I was also told that there was wild cat living in one of the tombs for the last ten years or so. But the wild animal had not been seen for the past couple of days, and the guard concluded that it was probably dead.

-Rudradutt Ranade

Afternoon in Another Era

Alighting from the bus into the afternoon sun, half-asleep and dazed, I felt unprepared for the beauty of the Ashtur tombs. The first tomb we entered was a kaleidoscope of maroon and deep blue, complex geometric patterns and calligraphy stretching upwards as far as we could see into the dark dome above. An old man crouched near the first step at the entrance, directing the sun’s rays onto the interior of the dome by way of a mirror, allowing us to admire what would otherwise be hidden. My one disappointment was that women were not allowed to step inside and could only appreciate the art from a distance.

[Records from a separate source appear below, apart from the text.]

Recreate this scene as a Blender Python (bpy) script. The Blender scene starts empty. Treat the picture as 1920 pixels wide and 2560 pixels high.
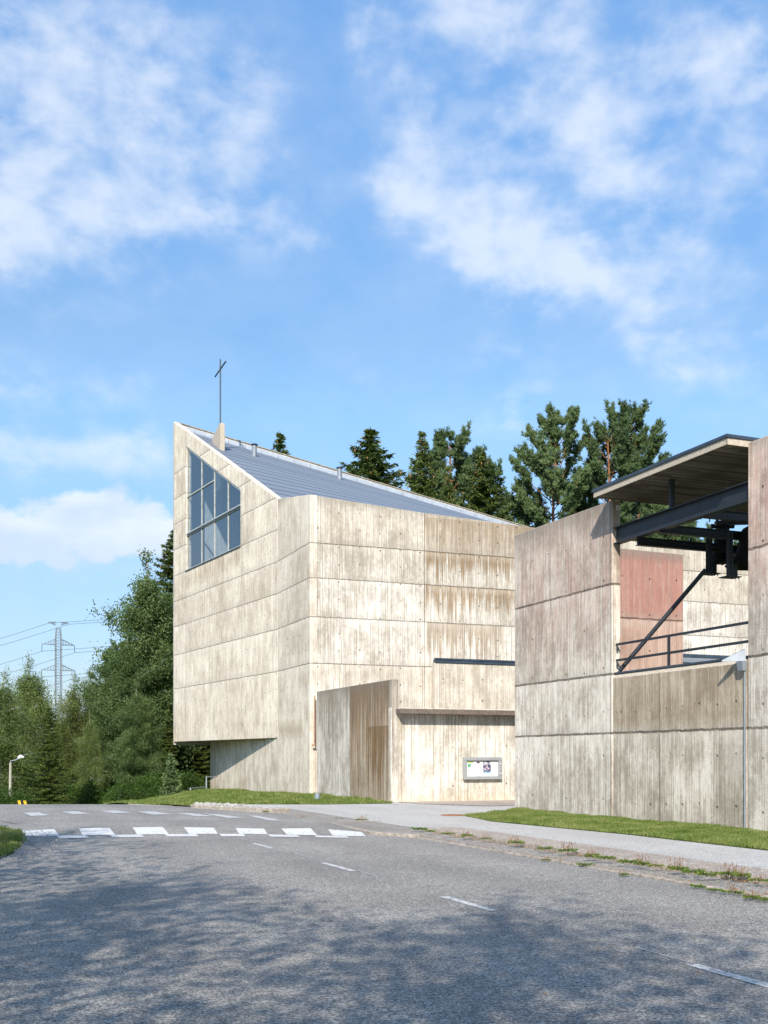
import bpy, bmesh, math, random
import numpy as np
from mathutils import Vector, Matrix
from mathutils.bvhtree import BVHTree

# ------------------------------------------------------------------ camera, world, sun, exposure
C = bpy.data.collections.new('scene'); bpy.context.scene.collection.children.link(C)
SC = bpy.context.scene
F, CX, HY, EYE = 2750.0, 960.0, 1893.0, 1.6
cam = bpy.data.cameras.new('camera'); camo = bpy.data.objects.new('camera', cam); C.objects.link(camo)
cam.sensor_fit = 'HORIZONTAL'; cam.sensor_width = 36.0; cam.lens = 36.0 * F / 1920.0
cam.shift_y = (HY - 1280.0) / 1920.0
camo.location = (0, 0, EYE); camo.rotation_euler = (math.radians(90), 0, 0)
cam.clip_start = 0.1; cam.clip_end = 6000
SC.camera = camo
SC.view_settings.view_transform = 'Standard'; SC.view_settings.look = 'None'
SC.view_settings.gamma = 1.0; SC.view_settings.exposure = 0.3
SUN = Vector((-0.201, -1.284, 1.0)).normalized()
sl = bpy.data.lights.new('sun', 'SUN'); sl.energy = 4.9; sl.angle = math.radians(0.53); sl.color = (1.0, 0.93, 0.825)
so = bpy.data.objects.new('sun', sl); C.objects.link(so)
so.rotation_euler = SUN.to_track_quat('Z', 'Y').to_euler()


class NT:
    """small node-tree helper"""
    def __init__(s, tree):
        s.t = tree; s.n = tree.nodes; s.l = tree.links; s.n.clear()
    def node(s, kind, **kw):
        n = s.n.new(kind)
        for k, v in kw.items(): setattr(n, k, v)
        return n
    def put(s, sock, v):
        if isinstance(v, bpy.types.NodeSocket): s.l.new(v, sock)
        elif isinstance(v, (tuple, list)) and len(v) == 3 and sock.type == 'RGBA': sock.default_value = (*v, 1)
        else: sock.default_value = v
    def m(s, op, a, b=0.0, c=0.0, clamp=False):
        n = s.node('ShaderNodeMath', operation=op, use_clamp=clamp)
        s.put(n.inputs[0], a); s.put(n.inputs[1], b)
        if len(n.inputs) > 2: s.put(n.inputs[2], c)
        return n.outputs[0]
    def mr(s, v, a, b, c=0.0, d=1.0, smooth=False):
        n = s.node('ShaderNodeMapRange'); n.clamp = True
        if smooth: n.interpolation_type = 'SMOOTHSTEP'
        s.put(n.inputs[0], v)
        for i, x in enumerate((a, b, c, d)): s.put(n.inputs[i + 1], x)
        return n.outputs[0]
    def vec(s, x=0.0, y=0.0, z=0.0):
        n = s.node('ShaderNodeCombineXYZ'); s.put(n.inputs[0], x); s.put(n.inputs[1], y); s.put(n.inputs[2], z)
        return n.outputs[0]
    def noise(s, v, scale, detail=3.0, rough=0.5, dist=0.0, out=0):
        n = s.node('ShaderNodeTexNoise'); s.put(n.inputs['Vector'], v); n.inputs['Scale'].default_value = scale
        n.inputs['Detail'].default_value = detail; n.inputs['Roughness'].default_value = rough
        n.inputs['Distortion'].default_value = dist
        return n.outputs[out]
    def white(s, v, dim='1D'):
        n = s.node('ShaderNodeTexWhiteNoise', noise_dimensions=dim)
        s.put(n.inputs['W' if dim == '1D' else 'Vector'], v)
        return n.outputs['Value']
    def mix(s, f, a, b, blend='MIX'):
        n = s.node('ShaderNodeMix', data_type='RGBA', blend_type=blend)
        s.put(n.inputs[0], f); s.put(n.inputs[6], a); s.put(n.inputs[7], b)
        return n.outputs[2]
    def ramp(s, f, stops):
        n = s.node('ShaderNodeValToRGB'); s.put(n.inputs[0], f); e = n.color_ramp.elements
        while len(e) < len(stops): e.new(0.5)
        for q, (p, c) in zip(e, stops): q.position = p; q.color = (*c, 1)
        return n.outputs[0]
    def bump(s, h, strength, dist):
        n = s.node('ShaderNodeBump'); s.put(n.inputs['Height'], h)
        n.inputs['Strength'].default_value = strength; n.inputs['Distance'].default_value = dist
        return n.outputs[0]


# ---- sky: physical sky plus procedural clouds placed by azimuth and elevation
world = bpy.data.worlds.new('World'); SC.world = world; world.use_nodes = True
w = NT(world.node_tree)
sky = w.node('ShaderNodeTexSky', sky_type='NISHITA'); sky.sun_disc = False
sky.sun_elevation = math.asin(SUN.z); sky.sun_rotation = math.atan2(SUN.x, SUN.y) % (2 * math.pi)
sky.altitude = 0; sky.air_density = 1.0; sky.dust_density = 0.35; sky.ozone_density = 2.2
tc = w.node('ShaderNodeTexCoord'); sx = w.node('ShaderNodeSeparateXYZ'); w.l.new(tc.outputs['Generated'], sx.inputs[0])
az = w.m('ARCTAN2', sx.outputs[0], sx.outputs[1]); el = w.m('ARCSINE', sx.outputs[2])
pv = w.vec(az, w.m('MULTIPLY', el, 1.5), 0.0)
n1 = w.noise(pv, 13.0, 12.0, 0.60, 0.12); n2 = w.noise(pv, 2.2, 3.0, 0.5); n3 = w.noise(pv, 26.0, 6.0, 0.6)
warpa = w.m('MULTIPLY', w.m('SUBTRACT', w.noise(pv, 9.0, 5.0), 0.5), 0.11)
warpe = w.m('MULTIPLY', w.m('SUBTRACT', w.noise(w.vec(el, az, 3.3), 9.0, 5.0), 0.5), 0.10)
aw = w.m('ADD', az, warpa); ew = w.m('ADD', el, warpe)
CS = 0.92
BL = [  # centre, radii in photo pixels, tilt (deg, + = falling to the right), strength
    (140, 330, 330, 240, 20, .82), (420, 160, 300, 150, 25, .62), (60, 560, 240, 150, -10, .80), (430, 480, 330, 140, 12, .52),
    (700, 560, 160, 60, 10, .38), (130, 120, 230, 110, 0, .55), (620, 220, 160, 130, 60, .42),
    (900, 60, 180, 90, 50, .5), (1300, 130, 280, 170, 10, .68), (1180, 40, 240, 80, 0, .5), (1560, 400, 240, 130, 25, .70), (1450, 320, 260, 110, -25, .62),
    (1050, 440, 120, 130, 45, .90), (1200, 560, 230, 110, 32, .98), (1400, 670, 230, 90, 25, .92), (1560, 770, 200, 70, 30, .74),
    (1650, 640, 230, 110, 15, .62), (1800, 110, 170, 160, 20, .62), (1870, 240, 130, 110, 30, .60), (1840, 440, 130, 80, 20, .45),
    (1290, 1010, 130, 42, -18, .72), (1250, 880, 120, 60, 10, .42), (1700, 880, 160, 60, 0, .42), (1880, 900, 150, 120, 0, .50), (900, 965, 90, 30, 0, .28),
    (1330, 790, 120, 60, 0, .3),
    (60, 950, 200, 60, 5, .55), (310, 980, 90, 50, 30, .42), (120, 1105, 380, 70, 8, .85), (330, 1150, 160, 60, 12, .55), (200, 1370, 330, 90, 3, .75), (150, 1500, 220, 40, 0, .35), (230, 1700, 130, 50, 0, .5), (200, 1590, 90, 30, 0, .3)]
acc = None; sumb = 0.0
for bx_, by_, rx, ry, tilt, st in BL:
    p, q = (bx_ - CX) / F, (HY - by_) / F
    A0 = math.atan(p); E0 = math.atan(q / math.sqrt(1 + p * p)); ca, sa = math.cos(math.radians(tilt)), math.sin(math.radians(tilt))
    da = w.m('SUBTRACT', aw, A0); de = w.m('SUBTRACT', ew, E0)
    ra, re = rx / F, ry / F * 0.9
    x1 = w.m('DIVIDE', w.m('SUBTRACT', w.m('MULTIPLY', da, ca), w.m('MULTIPLY', de, sa)), ra)
    y1 = w.m('DIVIDE', w.m('ADD', w.m('MULTIPLY', da, sa), w.m('MULTIPLY', de, ca)), re)
    r2 = w.m('ADD', w.m('MULTIPLY', x1, x1), w.m('MULTIPLY', y1, y1))
    g = w.m('MULTIPLY', w.m('EXPONENT', w.m('MULTIPLY', r2, -1.1)), st * CS)
    acc = g if acc is None else w.m('MAXIMUM', w.m('MULTIPLY', w.m('ADD', acc, g), 0.93), w.m('MAXIMUM', acc, g))
infront = w.mr(w.m('ABSOLUTE', az), 0.42, 0.8)
other = w.m('MULTIPLY', w.mr(n2, 0.45, 0.7), infront)
dens = w.m('ADD', acc, w.m('MULTIPLY', other, 0.8))
tex = w.m('ADD', w.m('MULTIPLY', w.m('SUBTRACT', n1, 0.5), 1.9), w.m('MULTIPLY', w.m('SUBTRACT', n3, 0.5), 0.95))
dd = w.m('ADD', dens, w.m('MULTIPLY', tex, w.mr(dens, 0.0, 0.5, 0.25, 0.95)))
mask = w.mr(dd, 0.05, 1.45, 0.0, 1.0, True)
cu = None
for bx_, by_, rx, ry in ((210, 1290, 170, 85), (330, 1310, 150, 70), (70, 1345, 170, 65), (-120, 1300, 200, 90), (430, 1330, 110, 60)):
    p, q = (bx_ - CX) / F, (HY - by_) / F
    x1 = w.m('DIVIDE', w.m('SUBTRACT', aw, math.atan(p)), rx / F); y1 = w.m('DIVIDE', w.m('SUBTRACT', ew, math.atan(q / math.sqrt(1 + p * p))), ry / F)
    g = w.m('SUBTRACT', 1.0, w.m('SQRT', w.m('ADD', w.m('MULTIPLY', x1, x1), w.m('MULTIPLY', y1, y1))))
    cu = g if cu is None else w.m('MAXIMUM', cu, g)
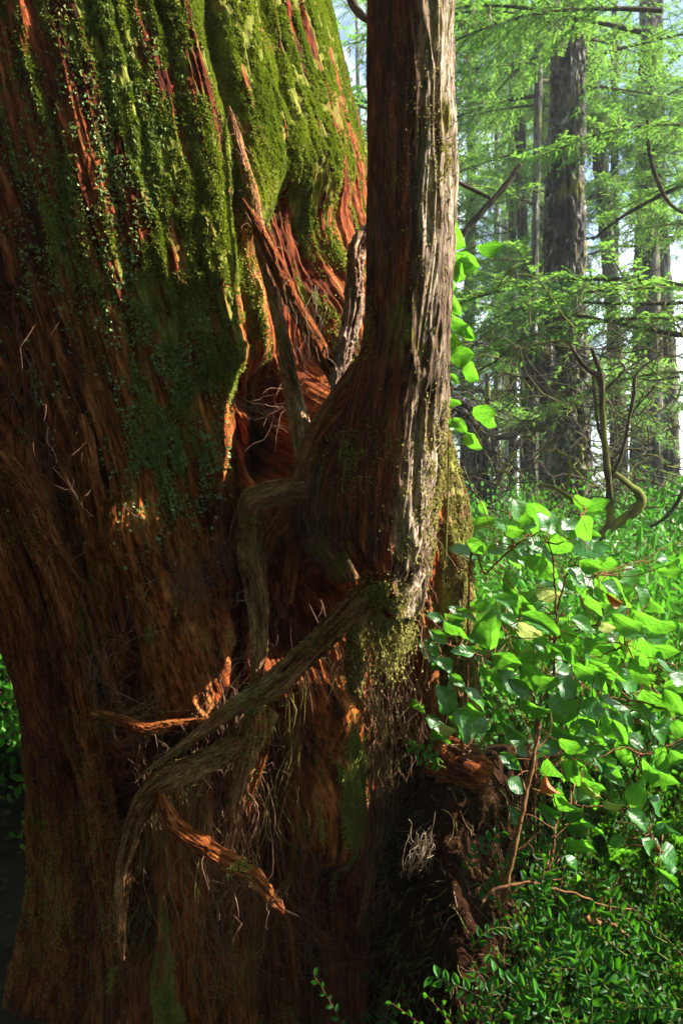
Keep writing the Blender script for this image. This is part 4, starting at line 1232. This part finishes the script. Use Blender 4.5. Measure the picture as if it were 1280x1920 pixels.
stalk([(1095, 1715), (1125, 1735), (1165, 1765)], 1.74, 'short thick dead brown twig lying in the lower right leaves', .007, .004)

# ------------------------------------------------------------------ hemlock boughs
def bough_mesh(seed, L=2.3, lichen=.3, width=1.0):
    r = np.random.default_rng(seed)
    b = Bag()
    n = 40
    t = np.linspace(0, 1, n)
    main = np.stack([t * L, .10 * L * np.sin(t * 3 + r.uniform(0, 6)) * t, -.16 * L * t ** 2 + .05 * L * np.sin(t * 2.5)], -1)
    v, q = strand(main[::4], .022, .004, 14, 6)
    b.add(v, q, m=0, tint=np.zeros(len(v)), flow=v, moss=np.full(len(v), .5), warm=np.zeros(len(v)))
    NP, ND, NS, NL = [], [], [], []
    lp = []
    for k in range(42):
        if r.random() < .14: continue
        tt = .12 + .88 * (k / 42) ** .9
        i = min(n - 1, int(tt * n)); s = 1 if k % 2 else -1
        bl = width * L * (.40 * (1 - tt) ** .7 + .07) * r.uniform(.55, 1.15)
        an = R_(r.uniform(42, 66)) * s
        d = np.array([math.cos(an), math.sin(an), r.normal(.0, .22)])
        m = max(5, int(bl / .042))
        u = np.linspace(0, 1, m)[:, None]
        c = main[i] + d * bl * u + np.array([0, 0, -1.0]) * (u ** 2) * bl * r.uniform(.1, .6) + np.array([r.normal(0, .12), r.normal(0, .12), 0]) * (u ** 2) * bl
        if k % 2 == 0 or bl > .3:
            v, q = strand(c[:: max(1, m // 5)], .005, .0015, 6, 3)
            b.add(v, q, m=0, tint=np.zeros(len(v)), flow=v, moss=np.full(len(v), .4), warm=np.zeros(len(v)))
        dn = d / np.linalg.norm(d)
        sd = np.array([-dn[1], dn[0], 0])
        for j in range(m):
            for s2 in (-1, 1):
                if r.random() < .18: continue
                tl = .13 * (1 - .6 * j / m) * r.uniform(.3, 1.35)
                td = dn * .75 + sd * s2 * .75 + np.array([0, 0, r.normal(-.2, .35)])
                td /= np.linalg.norm(td)
                mm = max(3, int(tl / .0125))
                uu = (np.arange(mm)[:, None] + .5) / mm
                pp = c[j] + td * tl * uu + np.array([0, 0, -.25]) * tl * uu ** 2
                NP.append(pp); ND.append(np.repeat(td[None], mm, 0))
        if r.random() < lichen: lp.append(c[m // 2])
    NP, ND = np.concatenate(NP), np.concatenate(ND)
    k = len(NP)
    up = np.array([0, 0, 1.0]) + r.normal(0, .30, (k, 3))
    s = np.cross(ND, up); s /= np.linalg.norm(s, axis=1)[:, None]
    W = .017 * (.7 + .6 * r.random((k, 1)))          # needles on both sides of the twig
    Lh = .0075
    sk = ND * .006
    V = np.stack([NP - ND * Lh, NP + s * W + sk, NP + ND * Lh, NP - s * W + sk], 1).reshape(-1, 3)
    tint = np.repeat(np.clip(.5 + .35 * fbm(NP * 3, 2, seed) + r.normal(0, .2, k), 0, 1), 4)
    z = np.zeros(len(V))
    b.add(V, np.arange(4 * k).reshape(-1, 4), m=1, tint=tint, flow=V, moss=z, warm=z)
    for c in lp:
        for _ in range(5):
            e = c + np.array([r.normal(0, .03), r.normal(0, .03), -r.uniform(.06, .22)])
            v, q = strand(wander(c + r.normal(0, .015, 3), e, 5, .2, r), .007, .001, 6, 3)
            z = np.zeros(len(v)); b.add(v, q, m=2, tint=z + r.random(), flow=v, moss=z, warm=z)
    return b.mesh('bough', [M_branch, M_needle, M_lichen], smooth=False)

BOUGH = [bough_mesh(900 + i, lichen=(.1, .5, .2, .3, .1)[i], width=(1, .8, 1.2, 1, .7)[i]) for i in range(5)]

def add_bough(parent, base, az, pitch, s, me, roll=0):
    o = bpy.data.objects.new('bough', me)
    COL.objects.link(o)
    o.parent = parent
    o.matrix_local = Matrix.Translation(Vector(base) - Vector(parent.location)) @ Matrix.Rotation(az, 4, 'Z') @ Matrix.Rotation(-pitch, 4, 'Y') @ Matrix.Rotation(roll, 4, 'X') @ Matrix.Diagonal((s, s, s, 1))
    return o

def hem_trunk(root, pts, rad, seed, mat=None, moss=.2, n=110, k=30, relief=.20, name='trunk'):
    v, q, t, fl = tube(pts, rad, n, k, relief, seed, .06, freq=26)
    ms = np.clip(moss + .5 * fbm(v * 2.2, 3, seed) + .25 * (fl[:, 0] * 0), 0, 1)
    me = make_mesh(name, v, q, t, [mat or M_hem], attrs={'flow': fl, 'moss': ms, 'warm': np.zeros(len(v))})
    return obj(name, local(me, root), root)

rt = np.random.default_rng(51)
def make_tree(px, d, w_px, label, top=11, lean=0, boughs=14, zlo=2.0, zhi=9, s=1.0, moss=.2, mat=None, az=None, group=None, bend=None, seed=0, pts=None):
    x = (px - 640) / FPX * d
    g = float(ground_h(x, d))
    root = empty('hemlock_tree', (x, d, g), label, 'tree', group)
    r0 = w_px / 2 / FPX * d
    if pts is None:
        pts = [(x, d, g - .3), (x + lean * .15, d, g + .25 * top), (x + lean * .5 + rt.normal(0, .06), d, g + .55 * top), (x + lean, d, g + top)]
    near = d < 12
    hem_trunk(root, pts, [r0 * 1.25, r0 * 1.0, r0 * .9, r0 * .6], 1000 + seed, mat=mat, moss=moss, n=420 if near else 90, k=120 if near else 26)
    for k in range(boughs):
        z = rt.uniform(zlo, zhi)
        t = (z - g) / top
        bx = np.interp(z, [p[2] for p in pts], [p[0] for p in pts])
        a = rt.uniform(0, 2 * PI) if az is None else rt.uniform(*az)
        add_bough(root, (bx, d, z), a, rt.normal(-.02, .14), s * rt.uniform(.7, 1.25), BOUGH[int(rt.integers(0, 5))], rt.normal(0, .15))
    return root

# the thick trunk in the clearing
T0 = make_tree(1060, 9.5, 70, 'thick grey-barked hemlock in the clearing, sunlit down its right edge', top=9, boughs=0, moss=.35, seed=1,
               pts=[(2.70, 9.5, .7), (2.70, 9.5, 2.4), (2.66, 9.5, 5.0), (2.78, 9.5, 9.5)])
def limb(root, pts, d, seed, moss=.5, mat=None, name='limb', n=70, k=16):
    P3 = [P(x, y, (dd[0] if dd else d)) for x, y, r0, *dd in pts]
    rr = [r0 / FPX * d for x, y, r0, *dd in pts]
    v, q, t, fl = tube(P3, rr, n, k, .14, seed, .12, freq=30)
    ms = np.clip(moss + .4 * fbm(v * 4, 3, seed), 0, 1)
    me = make_mesh(name, v, q, t, [mat or M_branch], attrs={'flow': fl, 'moss': ms, 'warm': np.zeros(len(v))})
    return obj(name, local(me, root), root)
limb(T0, [(1030, 665, 16), (985, 660, 14), (950, 655, 12), (925, 640, 9), (908, 625, 5)], 9.3, 1, name='limb')
limb(T0, [(1020, 800, 11), (985, 798, 9), (960, 815, 7), (925, 822, 4)], 9.3, 2, name='limb')
limb(T0, [(1010, 690, 10), (990, 702, 8), (988, 728, 5)], 9.4, 3, name='limb')
# ball burl under the lower limb: swollen collar
limb(T0, [(1012, 650, 30), (1010, 680, 34), (1018, 720, 28), (1030, 760, 10)], 9.45, 4, mat=M_hem, name='burl', moss=.1)
for (x, y, d, az, pi_, s, m, ro) in [
    (1200, 60, 8.6, 180, .10, 1.3, 0, .1), (1090, 70, 9.0, 200, .0, 1.0, 2, .2), (1020, 40, 8.8, 170, .05, 1.1, 1, -.1), (1240, 20, 8.0, 170, .0, 1.2, 3, 0), (1060, 60, 9.2, 260, -.1, .9, 0, .1),
    (900, 30, 9.2, 20, .05, 1.1, 2, 0), (1130, 100, 9.4, -10, .12, 1.0, 4, 0)]:
    add_bough(T0, P(x, y, d), R_(az), pi_, s, BOUGH[m], ro)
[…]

The tombs are imposing structures, stolidly standing their ground since their construction centuries ago, their only companions the tall neem trees which offer welcome shade. It is under one of these that there lies a grave with no body to inhabit it – a curious story of a nobleman who had his grave built during his lifetime, but passed away too far from home to have his body brought back and buried in the spot he had selected.

Some of the tombs lie in ruins; the dome of one has caved in, the remaining portion rising into the sky like the jagged edges of a rock, the yellow ochre striking against the blue. The other place that piqued my interest was the tomb of Makhdumah-i-Jahan, the wife of the sultan Humayun Bahmani, and mother to the sultans Nizam Shah and Muhammad Shah. Having read about her, and attempted to put myself in her shoes to write a diary, it felt strangely dreamlike to be standing outside her tomb, to walk where she once walked over five hundred years ago in Bidar Fort.

                                                         
Leaving the Ashtur tombs, I got the sense that if someone was to visit the place decades and centuries later, it would be the same – a little worse for wear, but still with an atmosphere unique to it, one of history standing still in a place removed from traffic and crowds, carefully preserving the lives and art of those who existed in an era long before our own.